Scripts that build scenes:
▼

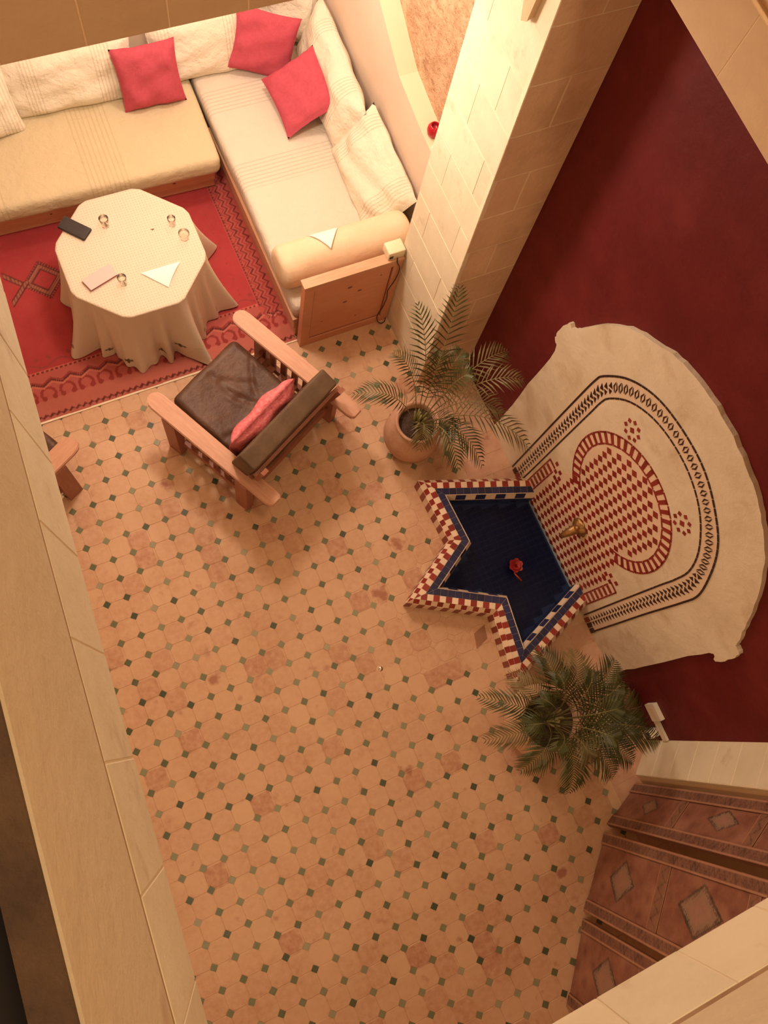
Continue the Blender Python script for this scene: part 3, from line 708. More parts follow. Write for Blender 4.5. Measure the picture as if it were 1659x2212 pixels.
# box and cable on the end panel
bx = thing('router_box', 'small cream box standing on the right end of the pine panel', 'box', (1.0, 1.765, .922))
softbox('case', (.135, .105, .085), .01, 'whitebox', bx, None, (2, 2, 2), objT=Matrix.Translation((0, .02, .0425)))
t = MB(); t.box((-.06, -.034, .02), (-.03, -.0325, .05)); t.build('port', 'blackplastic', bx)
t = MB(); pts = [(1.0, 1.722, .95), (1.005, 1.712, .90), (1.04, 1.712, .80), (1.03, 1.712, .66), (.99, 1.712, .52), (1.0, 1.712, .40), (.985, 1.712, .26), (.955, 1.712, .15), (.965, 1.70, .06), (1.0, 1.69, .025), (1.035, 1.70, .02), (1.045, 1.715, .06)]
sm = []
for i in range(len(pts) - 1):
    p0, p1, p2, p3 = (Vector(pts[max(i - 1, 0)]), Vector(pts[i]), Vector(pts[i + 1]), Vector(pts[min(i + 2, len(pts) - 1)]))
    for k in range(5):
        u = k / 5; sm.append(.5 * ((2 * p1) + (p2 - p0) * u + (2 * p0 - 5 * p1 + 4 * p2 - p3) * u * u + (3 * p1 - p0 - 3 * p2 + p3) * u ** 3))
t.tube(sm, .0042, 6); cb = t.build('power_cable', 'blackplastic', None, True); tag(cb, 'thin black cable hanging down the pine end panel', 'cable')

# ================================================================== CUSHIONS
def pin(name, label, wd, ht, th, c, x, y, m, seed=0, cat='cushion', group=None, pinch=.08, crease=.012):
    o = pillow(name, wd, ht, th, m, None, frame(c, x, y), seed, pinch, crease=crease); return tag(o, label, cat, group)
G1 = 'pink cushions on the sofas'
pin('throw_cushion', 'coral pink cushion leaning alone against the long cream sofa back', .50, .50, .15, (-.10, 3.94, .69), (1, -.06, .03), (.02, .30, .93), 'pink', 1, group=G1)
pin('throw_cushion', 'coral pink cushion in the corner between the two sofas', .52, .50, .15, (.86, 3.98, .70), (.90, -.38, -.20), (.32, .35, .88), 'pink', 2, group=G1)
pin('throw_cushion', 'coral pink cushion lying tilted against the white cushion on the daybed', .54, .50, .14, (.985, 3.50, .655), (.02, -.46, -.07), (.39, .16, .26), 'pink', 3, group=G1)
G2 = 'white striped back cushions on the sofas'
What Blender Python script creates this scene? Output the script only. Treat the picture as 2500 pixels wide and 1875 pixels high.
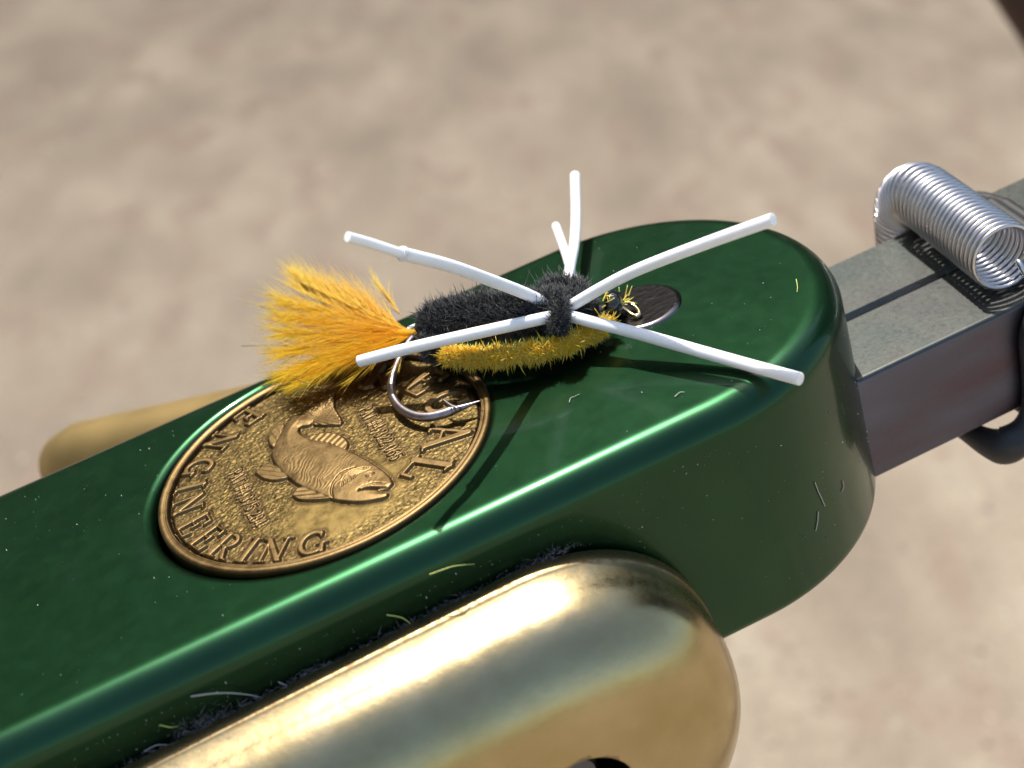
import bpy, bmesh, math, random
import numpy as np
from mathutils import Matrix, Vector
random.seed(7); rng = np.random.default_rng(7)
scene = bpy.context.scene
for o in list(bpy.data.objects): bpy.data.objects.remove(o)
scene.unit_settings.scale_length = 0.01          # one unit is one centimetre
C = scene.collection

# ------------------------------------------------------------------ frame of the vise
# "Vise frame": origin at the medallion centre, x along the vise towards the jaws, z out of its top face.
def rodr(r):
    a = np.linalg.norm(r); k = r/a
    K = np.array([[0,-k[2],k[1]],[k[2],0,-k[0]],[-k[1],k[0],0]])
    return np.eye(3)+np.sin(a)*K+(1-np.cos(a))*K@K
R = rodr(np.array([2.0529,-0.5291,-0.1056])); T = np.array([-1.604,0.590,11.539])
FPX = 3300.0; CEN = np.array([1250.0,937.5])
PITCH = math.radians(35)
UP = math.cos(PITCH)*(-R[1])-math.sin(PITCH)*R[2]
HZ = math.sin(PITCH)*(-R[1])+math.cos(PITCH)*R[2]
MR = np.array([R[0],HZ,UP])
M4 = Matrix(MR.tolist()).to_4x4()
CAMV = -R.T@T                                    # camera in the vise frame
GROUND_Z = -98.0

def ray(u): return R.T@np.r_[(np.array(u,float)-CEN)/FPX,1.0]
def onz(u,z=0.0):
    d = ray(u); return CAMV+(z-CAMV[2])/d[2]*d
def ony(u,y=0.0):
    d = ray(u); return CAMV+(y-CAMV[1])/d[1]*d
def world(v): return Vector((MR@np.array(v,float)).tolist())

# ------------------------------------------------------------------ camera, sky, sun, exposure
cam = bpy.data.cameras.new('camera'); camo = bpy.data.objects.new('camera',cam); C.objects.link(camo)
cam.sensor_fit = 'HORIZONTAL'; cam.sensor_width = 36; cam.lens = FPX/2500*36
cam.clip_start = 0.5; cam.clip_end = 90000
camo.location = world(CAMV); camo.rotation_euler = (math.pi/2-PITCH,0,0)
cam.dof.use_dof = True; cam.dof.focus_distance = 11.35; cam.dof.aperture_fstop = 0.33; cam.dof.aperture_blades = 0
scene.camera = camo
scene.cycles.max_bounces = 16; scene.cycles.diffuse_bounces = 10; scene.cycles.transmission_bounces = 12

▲

* **Goal**:
Reproduce the records verbatim, omitting all images they contain.

* **Written answer**:
Continue the Blender Python script for this scene: part 3, from line 708. More parts follow. Write for Blender 4.5. Measure the picture as if it were 1659x2212 pixels.
# box and cable on the end panel
bx = thing('router_box', 'small cream box standing on the right end of the pine panel', 'box', (1.0, 1.765, .922))
softbox('case', (.135, .105, .085), .01, 'whitebox', bx, None, (2, 2, 2), objT=Matrix.Translation((0, .02, .0425)))
t = MB(); t.box((-.06, -.034, .02), (-.03, -.0325, .05)); t.build('port', 'blackplastic', bx)
t = MB(); pts = [(1.0, 1.722, .95), (1.005, 1.712, .90), (1.04, 1.712, .80), (1.03, 1.712, .66), (.99, 1.712, .52), (1.0, 1.712, .40), (.985, 1.712, .26), (.955, 1.712, .15), (.965, 1.70, .06), (1.0, 1.69, .025), (1.035, 1.70, .02), (1.045, 1.715, .06)]
sm = []
for i in range(len(pts) - 1):
    p0, p1, p2, p3 = (Vector(pts[max(i - 1, 0)]), Vector(pts[i]), Vector(pts[i + 1]), Vector(pts[min(i + 2, len(pts) - 1)]))
    for k in range(5):
        u = k / 5; sm.append(.5 * ((2 * p1) + (p2 - p0) * u + (2 * p0 - 5 * p1 + 4 * p2 - p3) * u * u + (3 * p1 - p0 - 3 * p2 + p3) * u ** 3))
t.tube(sm, .0042, 6); cb = t.build('power_cable', 'blackplastic', None, True); tag(cb, 'thin black cable hanging down the pine end panel', 'cable')

# ================================================================== CUSHIONS
def pin(name, label, wd, ht, th, c, x, y, m, seed=0, cat='cushion', group=None, pinch=.08, crease=.012):
    o = pillow(name, wd, ht, th, m, None, frame(c, x, y), seed, pinch, crease=crease); return tag(o, label, cat, group)
G1 = 'pink cushions on the sofas'
pin('throw_cushion', 'coral pink cushion leaning alone against the long cream sofa back', .50, .50, .15, (-.10, 3.94, .69), (1, -.06, .03), (.02, .30, .93), 'pink', 1, group=G1)
pin('throw_cushion', 'coral pink cushion in the corner between the two sofas', .52, .50, .15, (.86, 3.98, .70), (.90, -.38, -.20), (.32, .35, .88), 'pink', 2, group=G1)
pin('throw_cushion', 'coral pink cushion lying tilted against the white cushion on the daybed', .54, .50, .14, (.985, 3.50, .655), (.02, -.46, -.07), (.39, .16, .26), 'pink', 3, group=G1)
G2 = 'white striped back cushions on the sofas'
What Blender Python script creates this scene? Output the script only. Treat the picture as 2500 pixels wide and 1875 pixels high.
import bpy, bmesh, math, random
import numpy as np
from mathutils import Matrix, Vector
random.seed(7); rng = np.random.default_rng(7)
scene = bpy.context.scene
for o in list(bpy.data.objects): bpy.data.objects.remove(o)
scene.unit_settings.scale_length = 0.01          # one unit is one centimetre
C = scene.collection

# ------------------------------------------------------------------ frame of the vise
# "Vise frame": origin at the medallion centre, x along the vise towards the jaws, z out of its top face.
def rodr(r):
    a = np.linalg.norm(r); k = r/a
    K = np.array([[0,-k[2],k[1]],[k[2],0,-k[0]],[-k[1],k[0],0]])
    return np.eye(3)+np.sin(a)*K+(1-np.cos(a))*K@K
R = rodr(np.array([2.0529,-0.5291,-0.1056])); T = np.array([-1.604,0.590,11.539])
FPX = 3300.0; CEN = np.array([1250.0,937.5])
PITCH = math.radians(35)
UP = math.cos(PITCH)*(-R[1])-math.sin(PITCH)*R[2]
HZ = math.sin(PITCH)*(-R[1])+math.cos(PITCH)*R[2]
MR = np.array([R[0],HZ,UP])
M4 = Matrix(MR.tolist()).to_4x4()
CAMV = -R.T@T                                    # camera in the vise frame
GROUND_Z = -98.0

def ray(u): return R.T@np.r_[(np.array(u,float)-CEN)/FPX,1.0]
def onz(u,z=0.0):
    d = ray(u); return CAMV+(z-CAMV[2])/d[2]*d
def ony(u,y=0.0):
    d = ray(u); return CAMV+(y-CAMV[1])/d[1]*d
def world(v): return Vector((MR@np.array(v,float)).tolist())

# ------------------------------------------------------------------ camera, sky, sun, exposure
cam = bpy.data.cameras.new('camera'); camo = bpy.data.objects.new('camera',cam); C.objects.link(camo)
cam.sensor_fit = 'HORIZONTAL'; cam.sensor_width = 36; cam.lens = FPX/2500*36
cam.clip_start = 0.5; cam.clip_end = 90000
camo.location = world(CAMV); camo.rotation_euler = (math.pi/2-PITCH,0,0)
cam.dof.use_dof = True; cam.dof.focus_distance = 11.35; cam.dof.aperture_fstop = 0.33; cam.dof.aperture_blades = 0
scene.camera = camo
scene.cycles.max_bounces = 16; scene.cycles.diffuse_bounces = 10; scene.cycles.transmission_bounces = 12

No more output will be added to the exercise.